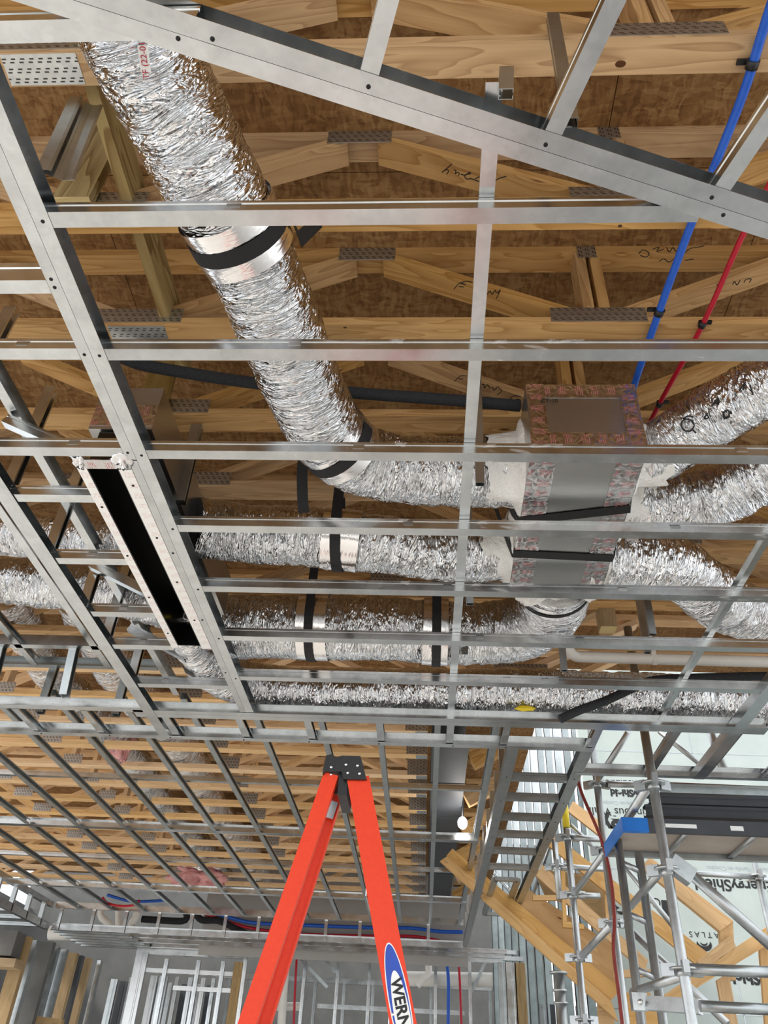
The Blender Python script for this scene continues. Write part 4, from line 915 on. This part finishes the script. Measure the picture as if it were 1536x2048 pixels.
# ---------------------------------------------------------------- stair framing
def slab(px4, Y, th, label, mat='stair_wood', name='stair_board', cat='stair board', group=None, parent=None):
    """plank lying in a cross wall: px4 = two ends of one long edge, then the two ends of the other"""
    P = [on_cross(x, y, Y) for x, y in px4]; mb = MB(); L = (P[1]-P[0]).length; w = (P[3]-P[0]).length
    pts = [P[0], P[1], P[2], P[3]]
    for dy in (0, th): mb.v += [p+V(0, dy, 0) for p in pts]
    mb.face((0, 1, 2, 3), [(0, 0), (L, 0), (L, w), (0, w)]); mb.face((7, 6, 5, 4), [(0, w), (L, w), (L, 0), (0, 0)])
    for i in range(4):
        j = (i+1) % 4; l = (pts[j]-pts[i]).length; mb.face((i, i+4, j+4, j), [(0, .2), (0, .2+th), (l, .2+th), (l, .2)])
    o = mb.build(name, mat, parent)
    if parent is None: tag(o, label, cat, group)
    return o
slab([(880, 1722), (1237, 2043), (1222, 2001), (895, 1712)], 8.0, .04, 'lowest slanting stair stringer board, running down behind the soffit end')
slab([(893, 1711), (1222, 2000), (1243, 1979), (905, 1697)], 8.04, .05, 'second slanting stair stringer board from below')
slab([(1010, 1795), (1245, 1981), (1236, 1896), (1046, 1772)], 8.1, .02, 'wide plywood stair panel above the stringer boards')
slab([(1072, 1752), (1290, 1945), (1296, 1920), (1084, 1729)], 7.96, .04, 'slanting stair board behind the left scaffold posts')
slab([(1098, 1692), (1404, 1938), (1424, 1912), (1110, 1671)], 7.92, .04, 'long slanting handrail board crossing behind the scaffold')
slab([(1136, 1622), (1200, 1672), (1210, 1650), (1146, 1602)], 7.92, .04, 'upper slanting board beside the red hose')
slab([(1282, 1733), (1440, 1862), (1467, 1842), (1300, 1714)], 7.2, .06, 'upper right slanting handrail board in front of the lettered wall boards')
slab([(1438, 1845), (1449, 1962), (1472, 1960), (1466, 1843)], 7.21, .06, 'short upright post under the right handrail board')
slab([(1340, 2008), (1545, 1884), (1545, 1846), (1328, 1990)], 7.14, .065, 'board slanting up to the right edge behind the dark scaffold tube')
slab([(1404, 1946), (1472, 1893), (1462, 1870), (1396, 1922)], 7.14, .065, 'short stub board above the board slanting up right')
slab([(1434, 1960), (1452, 2060), (1478, 2060), (1458, 1945)], 7.2, .04, 'upright wood post at the bottom right')
slab([(1518, 1880), (1532, 2060), (1556, 2060), (1540, 1870)], 7.2, .04, 'upright wood post at the lower right edge')
slab([(1228, 1940), (1305, 1938), (1305, 1952), (1228, 1956)], 7.95, .05, 'level wood tread edge right of the plywood panel')
slab([(1240, 1985), (1300, 1985), (1330, 2060), (1250, 2060)], 8.05, .03, 'wood panel at the bottom behind the ladder frame')
slab([(1195, 1990), (1225, 2010), (1232, 2070), (1198, 2070)], 8.09, .05, 'wood post under the stringer boards')
slab([(1066, 1738), (1214, 1752), (1216, 1845), (1090, 1790)], 8.12, .02, 'dark sheet standing in for the shade behind the stair opening', 'post_wood')  # added dark sheet: the shaded void of the opening put into its colour
for i, q in enumerate(([(1122, 1738), (1126, 1842), (1134, 1842), (1130, 1738)], [(1066, 1790), (1122, 1790), (1122, 1800), (1066, 1800)], [(1126, 1842), (1168, 1848), (1168, 1858), (1126, 1854)], [(1206, 1740), (1214, 1860), (1222, 1860), (1214, 1740)])):
    slab(q, 7.95, .05, 'framing stick of the stair opening, %s from the left' % ORD[(1, 0, 2, 3)[i]], 'stair_wood', group='framing sticks of the stair opening')

# ---------------------------------------------------------------- scaffold tower
sc_ = thing('scaffold_tower', (1.19, 4.2, 0), 'galvanized tube scaffold tower at the lower right', 'scaffold')
def stube(a, b, r, name='ledger', mat='tube_steel', parent=sc_, pieces=None):
    mb = MB(); mb.tube([a, b], r, 20); return mb.build(name, mat, parent)
def rosette(p, parent, r=.062):
    mb = MB(); p = V(p); mb.cyl(p-Z_*.005, p+Z_*.005, r, 20); mb.cyl(p-Z_*.03, p-Z_*.006, .031, 16)
    for k in range(3):
        a = k*2.1+.4; mb.box(p+V(math.cos(a)*.07, math.sin(a)*.07, 0), (V(math.cos(a), math.sin(a), 0), V(-math.sin(a), math.cos(a), 0), Z_), (.03, .014, .026))
    return mb.build('coupler', 'tube_steel', parent)
x1 = 1.190; p1 = stube((x1, 4.2, 0.1), (x1, 4.2, 3.95), .0245, 'post')
x2 = (on_cross(1206, 1693, 5.6).x+on_cross(1254, 2040, 5.6).x)/2; p2 = stube((x2, 5.6, .1), (x2, 5.6, 4.05), .0245, 'post')
x3 = (on_cross(1137, 1679, 6.3).x+on_cross(1167, 2043, 6.3).x)/2; p3 = stube((x3, 6.3, .1), (x3, 6.3, on_cross(1136, 1612, 6.3).z), .0245, 'post')
mb = MB(); mb.tube([(x3, 6.3, on_cross(1136, 1612, 6.3).z), (x3, 6.3, on_cross(1137, 1656, 6.3).z)], .027, 18); mb.build('sleeve', 'yellow', sc_)
x4 = on_cross(1115, 1750, 6.7).x; stube((x4, 6.7, on_cross(1118, 1799, 6.7).z), (x4, 6.7, on_cross(1111, 1680, 6.7).z), .024, 'post')
x5 = on_cross(1524, 1790, 6.6).x; stube((x5, 6.6, .1), (x5, 6.6, 3.3), .022, 'post')
for x, Y, pp, ys in ((x1, 4.2, p1, ((1301, 1567), (1328, 1738), (1368, 1938))), (x2, 5.6, p2, ((1200, 1567), (1210, 1699), (1228, 1845))), (x3, 6.3, p3, ((1140, 1673), (1150, 1788), (1159, 1914), (1168, 2040))), (x4, 6.7, None, ((1113, 1732),)), (x5, 6.6, None, ((1510, 1752),))):
    for (a, b) in ys: rosette((x, Y, on_cross(a, b, Y).z), sc_)
C = on_cross
for a, b, r, nm in ((C(1297, 1572, 4.25), C(1212, 1703, 5.55), .024, 'brace'), (C(1210, 1703, 5.58), C(1149, 1787, 6.25), .021, 'brace'), (C(1327, 1736, 4.26), C(1261, 1813, 5.3), .021, 'brace'), (C(1223, 1849, 5.55), C(1161, 1915, 6.25), .024, 'brace'),
                    (C(1366, 1734, 4.26), C(1560, 1908, 4.3), .026, 'brace'), (C(1252, 1851, 5.5), C(1455, 2048, 5.2), .021, 'brace'), (C(1141, 1650, 6.35), C(1197, 1703, 6.35), .018, 'brace'), (C(1240, 1720, 6.0), C(1352, 1860, 6.0), .018, 'brace'),
                    (C(1215, 1568, 5.6), C(1300, 1570, 5.6), .022, 'ledger'), (C(1146, 1675, 6.3), C(1207, 1679, 6.3), .022, 'ledger'), (C(1108, 1732, 6.7), C(1222, 1739, 6.7), .021, 'ledger'), (C(1300, 1741, 6.6), C(1512, 1754, 6.6), .021, 'ledger'),
                    (C(1266, 1984, 5.0), C(1368, 1951, 4.25), .021, 'ledger'), (C(1257, 1463, 5.3), C(1191, 1567, 5.7), .022, 'brace'), (C(1318, 1462, 5.6), C(1418, 1542, 5.6), .020, 'brace'), (C(1414, 1440, 5.4), C(1449, 1545, 5.4), .032, 'post'), (C(1150, 1790, 6.3), C(1200, 1792, 6.3), .02, 'ledger')):
    stube(a, b, r, nm)
stube(C(1374, 1938, 4.2), C(1560, 1945, 4.2), .0245, 'ledger', 'galv_dull'); stube(C(1400, 2012, 4.3), C(1560, 2020, 4.3), .024, 'ledger', 'galv_dull')
mb = MB(); a, b = C(1280, 2005, 4.72), C(1402, 2014, 4.4); mb.beam(a, b, Y_, .03, .062); mb.build('clamp_bar', 'tube_steel', sc_)
mb = MB(); mb.box(C(1278, 2004, 4.70), (X_, Y_, Z_), (.038, .03, .038)); o = mb.build('clamp', 'alu', sc_); mb = MB(); mb.ball(C(1281, 2004, 4.665), .014); mb.build('bolt', 'rivet', o)
mb = MB(); mb.box(C(1362, 1740, 4.21), (V(.8, 0, -.6), Y_, V(.6, 0, .8)), (.06, .035, .04)); mb.build('clamp', 'galv_dull', sc_)
# tube ladder frame
lf = thing('tube_ladder', (1.3, 4.9, 0), 'tube ladder frame standing inside the scaffold tower', 'tube ladder')
for (a, b), top in (((1244.5, 1750), (1232, 1668)), ((1283.6, 1750), (1271, 1704))):
    x = C(a, b, 4.9).x; mb = MB(); mb.tube([(x, 4.9, .05), (x, 4.9, C(*top, 4.9).z)], .0245, 20); mb.build('side_rail', 'tube_steel', lf)
xa, xb = C(1244.5, 1750, 4.9).x, C(1283.6, 1750, 4.9).x
for k in range(9):
    z = C(1264, 1735, 4.9).z-.268*k; mb = MB(); mb.tube([(xa, 4.9, z+.025), (xb, 4.9, z-.02)], .017, 14); mb.build('rung', 'tube_steel', lf)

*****

▶ **Stated exercise**: Pick out the lines containing the string "from".

▶ **Solved exercise**:
The Blender Python script for this scene continues. Write part 4, from line 915 on. This part finishes the script. Measure the picture as if it were 1536x2048 pixels.
slab([(893, 1711), (1222, 2000), (1243, 1979), (905, 1697)], 8.04, .05, 'second slanting stair stringer board from below')
    slab(q, 7.95, .05, 'framing stick of the stair opening, %s from the left' % ORD[(1, 0, 2, 3)[i]], 'stair_wood', group='framing sticks of the stair opening')